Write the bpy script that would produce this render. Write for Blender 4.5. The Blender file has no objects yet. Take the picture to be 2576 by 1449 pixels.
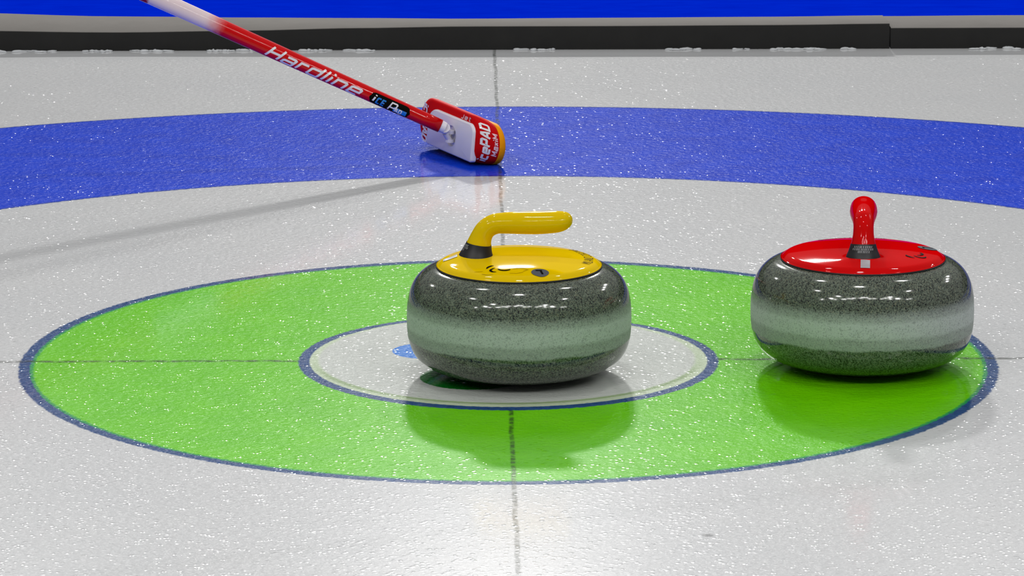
import bpy, bmesh, math, random
from mathutils import Vector, Matrix
random.seed(7)
scene = bpy.context.scene
COL = scene.collection
PI = math.pi

# ------------------------------------------------------------------ helpers
def srgb(r, g, b):
    def f(c):
        c /= 255.0
        return c / 12.92 if c <= .04045 else ((c + .055) / 1.055) ** 2.4
    return (f(r), f(g), f(b), 1.0)

def empty(name, label, cat, loc=(0, 0, 0), rz=0.0, group=None):
    o = bpy.data.objects.new(name, None); COL.objects.link(o)
    o.location = loc; o.rotation_euler = (0, 0, rz); o.empty_display_size = .05
    o['label'] = label; o['category'] = cat
    if group: o['group'] = group
    return o

def mesh_obj(name, verts, faces, mats, parent=None, fmat=None, smooth=True, sharp=None):
    me = bpy.data.meshes.new(name)
    me.from_pydata([tuple(v) for v in verts], [], faces)
    for m in (mats if isinstance(mats, (list, tuple)) else [mats]): me.materials.append(m)
    if fmat: me.polygons.foreach_set('material_index', fmat)
    if smooth: me.polygons.foreach_set('use_smooth', [True] * len(me.polygons))
    me.update()
    if sharp is not None:
        me.set_sharp_from_angle(angle=math.radians(sharp))
    o = bpy.data.objects.new(name, me); COL.objects.link(o)
    if parent: o.parent = parent
    return o

def catmull(pts, n):
    """pts: list of tuples (any dim); returns n samples per segment"""
    P = [pts[0]] + list(pts) + [pts[-1]]
    out = []
    for i in range(1, len(P) - 2):
        p0, p1, p2, p3 = P[i - 1], P[i], P[i + 1], P[i + 2]
        for k in range(n):
            t = k / n
            out.append(tuple(.5 * (2 * b + (c - a) * t + (2 * a - 5 * b + 4 * c - d) * t * t + (3 * b - a - 3 * c + d) * t ** 3)
                             for a, b, c, d in zip(p0, p1, p2, p3)))
    out.append(tuple(pts[-1]))
    return out

def lathe(profile, seg=128):
    """profile list of (r,z); a first/last r of 0 becomes a pole"""
    V, F, rings = [], [], []
    for r, z in profile:
        if r < 1e-6:
            rings.append([len(V)]); V.append((0, 0, z))
        else:
            rings.append(list(range(len(V), len(V) + seg)))
            V += [(r * math.cos(2 * PI * k / seg), r * math.sin(2 * PI * k / seg), z) for k in range(seg)]
    for a, b in zip(rings, rings[1:]):
        for k in range(seg):
            j = (k + 1) % seg
            if len(a) == 1: F.append((a[0], b[j], b[k]))
            elif len(b) == 1: F.append((a[k], a[j], b[0]))
            else: F.append((a[k], a[j], b[j], b[k]))
    return V, F

def ribbon(pts, w, step):
    """flat stroke along a 2D polyline; returns verts2d, faces"""
    q = []
    closed = len(pts) > 3 and math.dist(pts[0], pts[-1]) < 1e-6
    for a, b in zip(pts, pts[1:]):
        n = max(1, int(math.dist(a, b) / step))
        for k in range(n): q.append((a[0] + (b[0] - a[0]) * k / n, a[1] + (b[1] - a[1]) * k / n))
    q.append(pts[-1])
    V, F = [], []
    m = len(q)
    for i in range(m):
        if closed:
            a = q[i - 1] if i > 0 else q[m - 2]
            c = q[i + 1] if i < m - 1 else q[1]
        else:
            a = q[max(i - 1, 0)]; c = q[min(i + 1, m - 1)]
        b = q[i]
        def nrm(u, v):
            dx, dy = v[0] - u[0], v[1] - u[1]; l = math.hypot(dx, dy)
            return None if l < 1e-12 else (-dy / l, dx / l)
        n1, n2 = nrm(a, b), nrm(b, c)
        n1 = n1 or n2; n2 = n2 or n1
        mx, my = n1[0] + n2[0], n1[1] + n2[1]
        l = math.hypot(mx, my)
        if l < .3: mx, my, s = n2[0], n2[1], 1
        else:
            mx /= l; my /= l
            s = min(1.6, 1 / max(.3, mx * n1[0] + my * n1[1]))
        V.append((b[0] + mx * s * w / 2, b[1] + my * s * w / 2))
        V.append((b[0] - mx * s * w / 2, b[1] - my * s * w / 2))
    for i in range(m - 1):
        F.append((2 * i, 2 * i + 1, 2 * i + 3, 2 * i + 2))
    return V, F

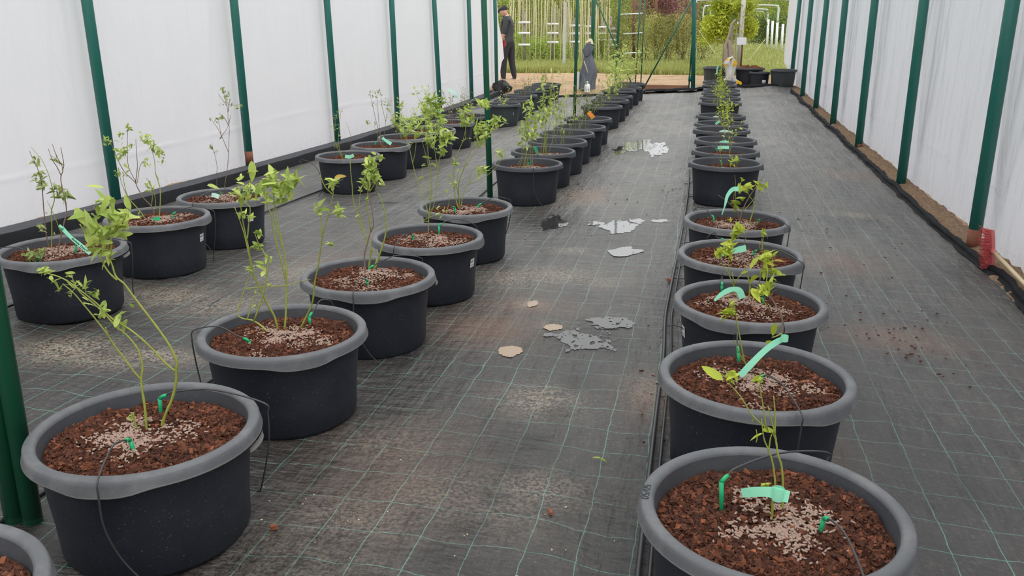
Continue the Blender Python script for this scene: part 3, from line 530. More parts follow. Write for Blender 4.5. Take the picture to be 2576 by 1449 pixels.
def bush(code, org, s, stems, clusters, kind='leaf', brown=(), lean=.15, r0=.0042):
    """stems and leaf clusters, traced from the photograph and stood up at the tub's own place"""
    pt = POTS[code]; t = pt['t']; rg = np.random.default_rng(abs(hash(code)) % 1 + sum(map(ord, code)) * 13); base = pt['p']; tips = []; cen = np.array([base[0], base[1], pt['sz']])
    def P2(q): return org[0] + q[0] / s, org[1] + q[1] / s
    done = []
    for k, st in enumerate(stems):
        px = [P2(q) for q in st]; b = at_z(px[0][0], px[0][1], pt['sz'])
        if np.linalg.norm(b[:2] - cen[:2]) < .27 * pt['sc'] and (k == 0 or abs(px[0][1] - P2(stems[0][0])[1]) < 26): depth0 = b @ FWH
        else:
            best = min(((abs(u[0] - px[0][0]) + abs(u[1] - px[0][1]), w) for u, w in done), default=None); depth0 = best[1] if best else cen @ FWH
            if best: q_ = min(done, key=lambda e: abs(e[0][0] - px[0][0]) + abs(e[0][1] - px[0][1]))[0]; px = [q_] + (px if abs(q_[0] - px[0][0]) + abs(q_[1] - px[0][1]) > 2.5 else px[1:])
        ln = rg.normal(0, lean); W = []; y0 = px[0][1]
        for (u, v) in px:
            r = ray(u, v); dp = depth0 + ln * (y0 - v) / FPX * depth0; w = CAM + r * ((dp - CAM @ FWH) / (r @ FWH)); W.append(w)
        rooted = depth0 == b @ FWH
        if rooted: W[0][2] -= .03
        W = spline(np.array(W), 4)
        for w in W: v_ = w - CAM; z_ = v_ @ FW; done.append(((1288 + FPX * (v_ @ RT) / z_, 724 + FPX * (v_ @ DN) / z_), w @ FWH))
        W = W - base; L = len(W); rr = np.linspace(r0 if rooted else r0 * .7, r0 * .35, L) * rg.uniform(.8, 1.1); rr[::3] *= 1.18
        MB().tube(W, rr, 6).obj('stem', M['stem_brown'] if k in brown else M['stem_green'], t)
    for c in clusters:
        x, y, r, n, L = c[:5]; n = int(n * (1.6 if code[0] == 'K' else 1.4 if code == 'L3' else 2.0 if code in ('L4', 'L5') else 1.15)) if n > 3 else n; kd = c[5] if len(c) > 5 else kind; u, v = P2((x, y)); r_px = r / s
        near = sorted(((q[0][0] - u) ** 2 + (q[0][1] - v) ** 2, q[1]) for q in done)[:3]; dp0 = near[0][1]
        for j in range(n):
            a, q = rg.uniform(0, 6.3), r_px * math.sqrt(rg.uniform(0, 1)); uu, vv = u + q * math.cos(a), v + q * math.sin(a); dp = dp0 + rg.normal(0, .6) * max(r_px, 4) / FPX * dp0
            rr = ray(uu, vv); p = CAM + rr * ((dp - CAM @ FWH) / (rr @ FWH)) - base
            o = link('leaf', LEAVES[kd][rg.integers(4)], t); Lf = L * rg.uniform(.65, 1.15) * (1.12 if code in ('L4', 'L5') else 1.22 if kd == 'leaf_lime' else 1)
            out = ((uu - u) / max(r_px, 3) * .5 * RT); m = leaf_matrix(p, Lf, rg, (out[0], out[1], .15)); m = m @ Matrix.Translation((0, -.5, 0)); o.matrix_basis = m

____

EXERCISE BRIEF: Copy every entry word for word, but omit the pictures.

RESULT OF THE TASK:
Write the bpy script that would produce this render. Write for Blender 4.5. The Blender file has no objects yet. Take the picture to be 2576 by 1449 pixels.
import bpy, bmesh, math, random
from mathutils import Vector, Matrix
random.seed(7)
scene = bpy.context.scene
COL = scene.collection
PI = math.pi

# ------------------------------------------------------------------ helpers
def srgb(r, g, b):
    def f(c):
        c /= 255.0
        return c / 12.92 if c <= .04045 else ((c + .055) / 1.055) ** 2.4
    return (f(r), f(g), f(b), 1.0)

def empty(name, label, cat, loc=(0, 0, 0), rz=0.0, group=None):
    o = bpy.data.objects.new(name, None); COL.objects.link(o)
    o.location = loc; o.rotation_euler = (0, 0, rz); o.empty_display_size = .05
    o['label'] = label; o['category'] = cat
    if group: o['group'] = group
    return o

def mesh_obj(name, verts, faces, mats, parent=None, fmat=None, smooth=True, sharp=None):
    me = bpy.data.meshes.new(name)
    me.from_pydata([tuple(v) for v in verts], [], faces)
    for m in (mats if isinstance(mats, (list, tuple)) else [mats]): me.materials.append(m)
    if fmat: me.polygons.foreach_set('material_index', fmat)
    if smooth: me.polygons.foreach_set('use_smooth', [True] * len(me.polygons))
    me.update()
    if sharp is not None:
        me.set_sharp_from_angle(angle=math.radians(sharp))
    o = bpy.data.objects.new(name, me); COL.objects.link(o)
    if parent: o.parent = parent
    return o

def catmull(pts, n):
    """pts: list of tuples (any dim); returns n samples per segment"""
    P = [pts[0]] + list(pts) + [pts[-1]]
    out = []
    for i in range(1, len(P) - 2):
        p0, p1, p2, p3 = P[i - 1], P[i], P[i + 1], P[i + 2]
        for k in range(n):
            t = k / n
            out.append(tuple(.5 * (2 * b + (c - a) * t + (2 * a - 5 * b + 4 * c - d) * t * t + (3 * b - a - 3 * c + d) * t ** 3)
                             for a, b, c, d in zip(p0, p1, p2, p3)))
    out.append(tuple(pts[-1]))
    return out

def lathe(profile, seg=128):
    """profile list of (r,z); a first/last r of 0 becomes a pole"""
    V, F, rings = [], [], []
    for r, z in profile:
        if r < 1e-6:
            rings.append([len(V)]); V.append((0, 0, z))
        else:
            rings.append(list(range(len(V), len(V) + seg)))
            V += [(r * math.cos(2 * PI * k / seg), r * math.sin(2 * PI * k / seg), z) for k in range(seg)]
    for a, b in zip(rings, rings[1:]):
        for k in range(seg):
            j = (k + 1) % seg
            if len(a) == 1: F.append((a[0], b[j], b[k]))
            elif len(b) == 1: F.append((a[k], a[j], b[0]))
            else: F.append((a[k], a[j], b[j], b[k]))
    return V, F

def ribbon(pts, w, step):
    """flat stroke along a 2D polyline; returns verts2d, faces"""
    q = []
    closed = len(pts) > 3 and math.dist(pts[0], pts[-1]) < 1e-6
    for a, b in zip(pts, pts[1:]):
        n = max(1, int(math.dist(a, b) / step))
        for k in range(n): q.append((a[0] + (b[0] - a[0]) * k / n, a[1] + (b[1] - a[1]) * k / n))
    q.append(pts[-1])
    V, F = [], []
    m = len(q)
    for i in range(m):
        if closed:
            a = q[i - 1] if i > 0 else q[m - 2]
            c = q[i + 1] if i < m - 1 else q[1]
        else:
            a = q[max(i - 1, 0)]; c = q[min(i + 1, m - 1)]
        b = q[i]
        def nrm(u, v):
            dx, dy = v[0] - u[0], v[1] - u[1]; l = math.hypot(dx, dy)
            return None if l < 1e-12 else (-dy / l, dx / l)
        n1, n2 = nrm(a, b), nrm(b, c)
        n1 = n1 or n2; n2 = n2 or n1
        mx, my = n1[0] + n2[0], n1[1] + n2[1]
        l = math.hypot(mx, my)
        if l < .3: mx, my, s = n2[0], n2[1], 1
        else:
            mx /= l; my /= l
            s = min(1.6, 1 / max(.3, mx * n1[0] + my * n1[1]))
        V.append((b[0] + mx * s * w / 2, b[1] + my * s * w / 2))
        V.append((b[0] - mx * s * w / 2, b[1] - my * s * w / 2))
    for i in range(m - 1):
        F.append((2 * i, 2 * i + 1, 2 * i + 3, 2 * i + 2))
    return V, F

Continue the Blender Python script for this scene: part 3, from line 530. More parts follow. Write for Blender 4.5. Take the picture to be 2576 by 1449 pixels.
def bush(code, org, s, stems, clusters, kind='leaf', brown=(), lean=.15, r0=.0042):
    """stems and leaf clusters, traced from the photograph and stood up at the tub's own place"""
    pt = POTS[code]; t = pt['t']; rg = np.random.default_rng(abs(hash(code)) % 1 + sum(map(ord, code)) * 13); base = pt['p']; tips = []; cen = np.array([base[0], base[1], pt['sz']])
    def P2(q): return org[0] + q[0] / s, org[1] + q[1] / s
    done = []
    for k, st in enumerate(stems):
        px = [P2(q) for q in st]; b = at_z(px[0][0], px[0][1], pt['sz'])
        if np.linalg.norm(b[:2] - cen[:2]) < .27 * pt['sc'] and (k == 0 or abs(px[0][1] - P2(stems[0][0])[1]) < 26): depth0 = b @ FWH
        else:
            best = min(((abs(u[0] - px[0][0]) + abs(u[1] - px[0][1]), w) for u, w in done), default=None); depth0 = best[1] if best else cen @ FWH
            if best: q_ = min(done, key=lambda e: abs(e[0][0] - px[0][0]) + abs(e[0][1] - px[0][1]))[0]; px = [q_] + (px if abs(q_[0] - px[0][0]) + abs(q_[1] - px[0][1]) > 2.5 else px[1:])
        ln = rg.normal(0, lean); W = []; y0 = px[0][1]
        for (u, v) in px:
            r = ray(u, v); dp = depth0 + ln * (y0 - v) / FPX * depth0; w = CAM + r * ((dp - CAM @ FWH) / (r @ FWH)); W.append(w)
        rooted = depth0 == b @ FWH
        if rooted: W[0][2] -= .03
        W = spline(np.array(W), 4)
        for w in W: v_ = w - CAM; z_ = v_ @ FW; done.append(((1288 + FPX * (v_ @ RT) / z_, 724 + FPX * (v_ @ DN) / z_), w @ FWH))
        W = W - base; L = len(W); rr = np.linspace(r0 if rooted else r0 * .7, r0 * .35, L) * rg.uniform(.8, 1.1); rr[::3] *= 1.18
        MB().tube(W, rr, 6).obj('stem', M['stem_brown'] if k in brown else M['stem_green'], t)
    for c in clusters:
        x, y, r, n, L = c[:5]; n = int(n * (1.6 if code[0] == 'K' else 1.4 if code == 'L3' else 2.0 if code in ('L4', 'L5') else 1.15)) if n > 3 else n; kd = c[5] if len(c) > 5 else kind; u, v = P2((x, y)); r_px = r / s
        near = sorted(((q[0][0] - u) ** 2 + (q[0][1] - v) ** 2, q[1]) for q in done)[:3]; dp0 = near[0][1]
        for j in range(n):
            a, q = rg.uniform(0, 6.3), r_px * math.sqrt(rg.uniform(0, 1)); uu, vv = u + q * math.cos(a), v + q * math.sin(a); dp = dp0 + rg.normal(0, .6) * max(r_px, 4) / FPX * dp0
            rr = ray(uu, vv); p = CAM + rr * ((dp - CAM @ FWH) / (rr @ FWH)) - base
            o = link('leaf', LEAVES[kd][rg.integers(4)], t); Lf = L * rg.uniform(.65, 1.15) * (1.12 if code in ('L4', 'L5') else 1.22 if kd == 'leaf_lime' else 1)
            out = ((uu - u) / max(r_px, 3) * .5 * RT); m = leaf_matrix(p, Lf, rg, (out[0], out[1], .15)); m = m @ Matrix.Translation((0, -.5, 0)); o.matrix_basis = m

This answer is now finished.